11 Juni 2021

opini musri nauli : Ingkar

Menurut kamus besar bahasa Indonesia, kata “ingkar” diartikan sebagai “menyangkal”. Atau “tidak membenarkan” atau “tidak mengakui”. 


Ditengah masyarakat Melayu Jambi, kata ingkar dilekatkan kepada orang yang telah dijatuhi denda adat. Maka setelah diputuskan oleh pemangku adat, maka terhadap sanksi haruslah dilaksanakan. Pelanggaran atau pengingkaran terhadap sanksi ataupun perundingan tidak dapat diselesaikan maka diserahkan kepada Pemangku Negeri yang ditandai dengan seloko “alam berajo, negeri bebatin”.
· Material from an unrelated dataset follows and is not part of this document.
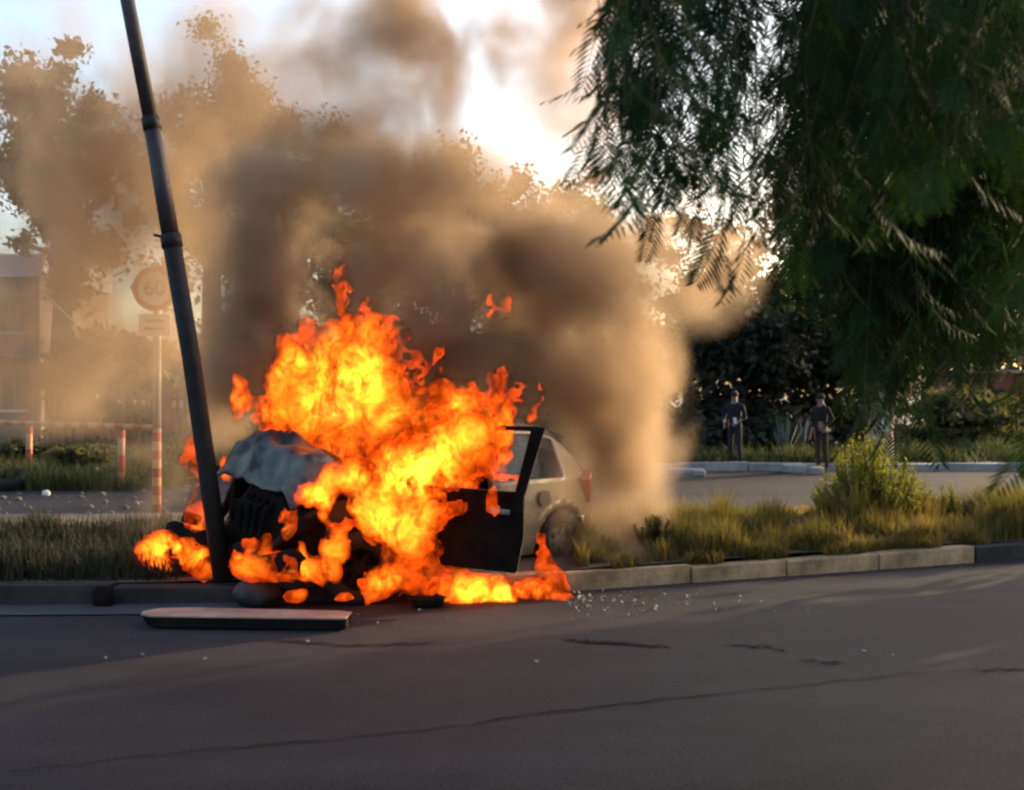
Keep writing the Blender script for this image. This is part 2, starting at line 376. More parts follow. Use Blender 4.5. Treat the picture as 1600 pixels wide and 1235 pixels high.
tree(1075, 330, 240, 42, 2.2, 20000, 0.10, M['leaf_olive'], 'pale loose tree behind the tips of the hanging branches', seed=7, sparse=0.8)
tree(1270, 300, 330, 44, 2.2, 16000, 0.14, M['leaf_far'], 'tall tree behind the dark bush and the hanging branches', seed=8)
tree(1500, 330, 300, 46, 3.2, 16000, 0.14, M['leaf_far'], 'rightmost tall tree, seen through gaps in the hanging branches', seed=9)
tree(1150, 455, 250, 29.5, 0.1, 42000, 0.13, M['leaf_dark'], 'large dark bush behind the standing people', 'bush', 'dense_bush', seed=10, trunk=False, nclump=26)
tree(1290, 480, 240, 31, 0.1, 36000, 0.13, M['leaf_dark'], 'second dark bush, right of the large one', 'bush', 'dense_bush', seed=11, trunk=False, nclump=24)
tree(1500, 610, 260, 33, 0.1, 12000, 0.12, M['leaf_olive'], 'low grey green bush in front of the white car and brick wall', 'bush', 'dense_bush', seed=12, trunk=False, nclump=22)
for i, (px, top, w, lab) in enumerate(((170, 520, 260, 'low bush behind the picket fence, veiled by smoke'), (420, 470, 260, 'bush directly behind the pole, veiled by dark smoke'), (640, 480, 260, 'bush behind the flames'), (860, 470, 260, 'bush above the open car door, in golden smoke'), (985, 520, 190, 'bush at the right edge of the smoke'))):
    tree(px, top, w, 34 + i % 2 * 1.5, 0.1, 16000, 0.14, M['leaf_olive'], lab, 'bush', 'dense_bush', seed=20 + i, trunk=False, nclump=20)

# added tree, unseen to the right of the frame, placed to shade the near road
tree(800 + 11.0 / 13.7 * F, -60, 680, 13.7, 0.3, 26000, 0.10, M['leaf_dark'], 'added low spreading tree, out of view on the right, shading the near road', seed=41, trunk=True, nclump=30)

tree(1560, 470, 420, 54, 0.1, 20000, 0.16, M['leaf_far'], 'far hedge behind the red brick house', 'bush', 'dense_bush', seed=42, trunk=False, nclump=24)

# slim trunk with a white notice, right of the median shrub
def bare_trunk():
    d = 24.0; x = (1432 - 800) / F * d
    t = empty('street_tree', (x, 26.2, 0.1), 0, 'pale pinkish tree trunk with a white notice on it, above the yellow shrub', 'tree', 'trees and bushes beyond the far road')
    MB().tube([(-0.15, 0, -0.2), (-0.05, 0, 0.8), (0.1, 0, 1.9), (0.25, 0, 3.2)], [0.42, 0.3, 0.26, 0.2], 12).build('trunk', M['pale_bark'], t, True)
    MB().tube([(0.15, 0, 2.2), (0.7, 0.1, 3.6), (1.2, 0.1, 5)], [0.16, 0.12, 0.07], 8).build('limb', M['pale_bark'], t, True)
    MB().tube([(0.15, 0, 2.4), (-0.5, 0.1, 3.6), (-1.1, 0.1, 4.6)], [0.16, 0.12, 0.07], 8).build('limb', M['pale_bark'], t, True)
    v, f = leaf_cloud([(0, 0, 5), (1.1, 0, 5.2), (-1.1, 0, 4.8), (.4, .6, 6)], [1.1, 1, 1, 1.1], 7000, 0.10, 5)
    link('crown', new_mesh('crown', v, f, M['leaf_far']), t)
    MB().box((-0.08, -0.36, 0.92), (0.20, 0.02, 0.34), (0, 0.06, 0), 0.004).build('notice', mat('notice_paper', (0.7, 0.68, 0.66), 0.7, var=0.06), t)
bare_trunk()

# median shrub with upright shoots
def shrub(px, d, top_py, w, n, label, seed, m='shrub_leaf', group='weeds on the median'):
    x = (px - 800) / F * d; r = np.random.default_rng(seed); t = empty('leafy_weed', (x, d, MED_Z), 0, label, 'shrub', group)
    H = EYE + (617.5 - top_py) / F * d - MED_Z; W = w / F * d / 2; cs, an, stems = [], [], MB()
    for k in range(n):
        a = r.random() * 6.283; q = r.random() ** 0.7; tipx = math.cos(a) * q * W; tipy = math.sin(a) * q * W
        h = H * (1 - 0.55 * q * q) * r.uniform(0.6, 1.0)
        p0 = np.array([tipx * 0.15, tipy * 0.15, 0]); p1 = np.array([tipx * 0.8, tipy * 0.8, h * 0.55]); p2 = np.array([tipx, tipy, h])
        stems.tube([p0, p1, p2], [0.008, 0.006, 0.003], 4)
        for s in np.linspace(0.12, 1, 26):
            c = p0 * (1 - s) ** 2 + 2 * p1 * s * (1 - s) + p2 * s * s
            for _ in range(3): cs.append(c); an.append((r.random() * 6.283, r.uniform(0.2, 1.1), 0.085 * (1.15 - 0.6 * s) * r.uniform(.7, 1.3)))
    stems.build('stem', M['grass_green'], t)
    cs = np.array(cs); an = np.array(an)
    dr = np.stack([np.cos(an[:, 0]) * np.cos(an[:, 1]), np.sin(an[:, 0]) * np.cos(an[:, 1]), np.sin(an[:, 1])], 1)
    sd = np.stack([-np.sin(an[:, 0]), np.cos(an[:, 0]), 0 * an[:, 0]], 1) * an[:, 2:3] * 0.24
    L = an[:, 2:3]
    v = np.stack([cs, cs + dr * L * 0.5 + sd, cs + dr * L + np.array([0, 0, -1]) * L * 0.15, cs + dr * L * 0.5 - sd], 1).reshape(-1, 3)
    link('foliage', new_mesh('foliage', v, np.arange(len(v)).reshape(-1, 4), M[m]), t)
    return t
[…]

Tidak dapat dipungkiri, terhadap sanksi adat yang telah dijatuhkan, maka adanya pihak yang tidak mau mematuhinya untuk membayar Denda adat. 


Proses ini kemudian dikenal “diserahkan kepada Rajo atau pemangku batin sebagaimana disebutkan didalam seloko “Gajah yang begading. Rimau yang bebelang dan ombak yang bederuh”.

Berbagai seloko kemudian menempatkan sebagai “ingkar” sebagai hukuman yang paling berat (Terberat). Lihatlah seloko seperti “keras tidak tertarik. Lembut dak tesidu. Cacah dalam tekurung. Buanglah ke arus yang mendengung. Buanglah ke bungkul nan piawai. Digantung dak betali. Berbantal bane. Bebapak kepada rimau. Beinduk kepada Kuaow. Menyerahkan buntang kepada Langau.


Ada juga menyebutkan “digantung tinggi, dibuang jauh” atau “tinggi tidak dikadah. Rendah Tidak dikutung” atau ““tinggi tidak dikadah. Rendah Tidak dikutung. Tengah-tengah dimakan Kumbang”. 


Hukuman yang tidak melaksanakan putusan denda adat sering juga disebutkan sebagai “plali” atau “buangan”.


Seloko ”Bebapak pado harimau, Berinduk pada gajah. Berkambing pada kijang. Berayam pada kuawo”. Dalam bahasa sehari-hari sering juga disebut “orang buangan’. Orang yang tidak perlu diurus di kampong karena tidak mau menaati sanksi yang telah dijatuhkan. 


Maka sejak saat itu yang melakukan perbuatan dikeluarkan dari tanggungjawab Kepala Adat, tidak boleh penduduk lain berkunjung kerumahnya kalau ado orang yang datang orang tersebut dihukum, kalau sakit tidak boleh dibesuk kalau dibesuk yang membesuk dihukum, kalau kawin tidak ado orang yang mau ngurus, kalau mati pegawai syara‟ yang menyembahyangkan dan dikuburkan sendiri oleh keluarganya. Makna inilah yang kemudian dikenal sebagai “buangan negeri”. 


Yang kemudian ditandai dengan seloko “Humo betalang jauh. Pusako mencil”.